A globalização da cultura
Quando alguém, com alguma leviandade, ajuíza que a cultura se está a globalizar, não percebe que as atuais diferenças entre os Estados, as regiões, até ao núcleo mais recôndito da mais pequena comunidade, são a sua identidade. A sua cultura!
Não pode, em circunstância alguma, afirmação deste teor ser proferida com conhecimento cabal da causa.
Afirmação desta natureza só pode ser oriunda de quem tem da cultura a moda ou demais superficialismos contemporâneos. Quiçá, juízo redondo de algo em que as arestas são tantas que juntá-las exige exercício racional da mente. Que é coisa que não está ao alcance de qualquer um. Porventura deste humilde escriba, que se limita a constatar o óbvio. Mas também, se não houver quem constate o óbvio, o risco é do óbvio passar despercebido.
A cultura, como tudo na vida, tem um princípio. Uma matriz que identifica uma comunidade: os seus hábitos, usos e costumes, a sua História coletiva, as suas formas de aprendizagem e de expressão artística que têm afinidades na identificação que lhe são próprias, sobre que influem condicionantes diversas e díspares mas de que o "fio condutor " não dispersa nunca a sinergia interativa transitada por gerações com efeito ajustado ao tempo. Uma História comum onde se agregam as especificidades e os valores da família, dos indivíduos e da comunidade em geral. A que acrescem, e se incluem, os fatores naturais de influência sobre os comportamentos sociais e a sua postura, de onde se destacam as condições climatéricas da região onde vive essa comunidade. Assim como todo o seu histórico político e social de organização, seja ela qual for, de acordo com o património cultural transitado, onde as artes, os ofícios e as crenças assumem relevância acrescida. Passada, presente e futura.
Por estes e outros motivos, falar de cultura não é propriamente falar de legumes ou da alteração genética de espécies para que sejam mais produtivas e/ou resistentes, no âmbito do interesse global. Porque o interesse global, sendo uma forma de expressão cultural, sabe que tem de respeitar as culturas específicas. Sem isso, a sua temporalidade é limitada e o seu progresso nulo.
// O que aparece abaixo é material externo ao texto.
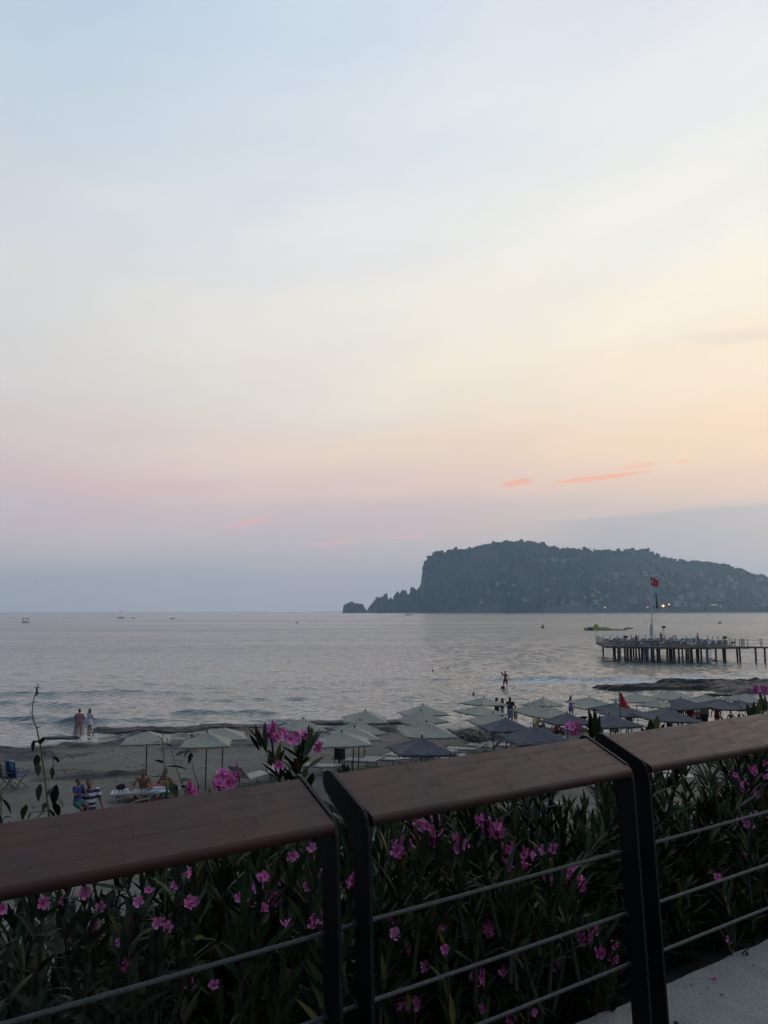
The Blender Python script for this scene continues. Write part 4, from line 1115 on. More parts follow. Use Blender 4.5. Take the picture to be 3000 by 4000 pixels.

Temos assim um valor finito de referências locais a defender, sendo que, para o efeito, não dispõe o município da articulação necessária entre o responsável pelo pelouro, os agentes e os equipamentos.
As já célebres "capelinhas" do interesse protagonizado, uma característica da cultura local que ninguém no perfeito domínio das suas faculdades mentais pode afirmar desconhecer, são "feudos" identificados. A tutela faz de conta e deixa andar ao sabor dos acontecimentos na expectativa de que estes por si só impulsionem o charme da cultura. Porque essa, a cultura, mantém-se incólume nas raízes e origens da cidadania que são as pessoas que dão corpo ao conceito de povo!
É neste contexto que acontece o centenário da sala de espetáculos Teatro Circo. Uma sala equidistante da cultura popular e sempre mais próxima de uma elite dominante que confunde cultura com vaidade comezinha.
Uma sala que raramente deu primazia ao acontecimento cultural local. Em todos os domínios. Como se a cultura local fosse um parente com lepra, da abrangência da cultura nacional.
E assim acontecerá ao longo do ano, nas diversas cerimónias comemorativas, do seu centenário.
Talvez um dia o Teatro Circo seja o espelho desta cultura minhota que nos cativa e seduz. Que nos identifica e dá corpo. Que nos mostra como somos. Minhotos!
Talvez um dia o Teatro Circo dignifique a pompa que ostenta, colocado por alguém ao serviço da cultura local sem qualquer espécie de preconceito elitista ou de vaidade saloia. Porque essa sim, é a antítese da cultura!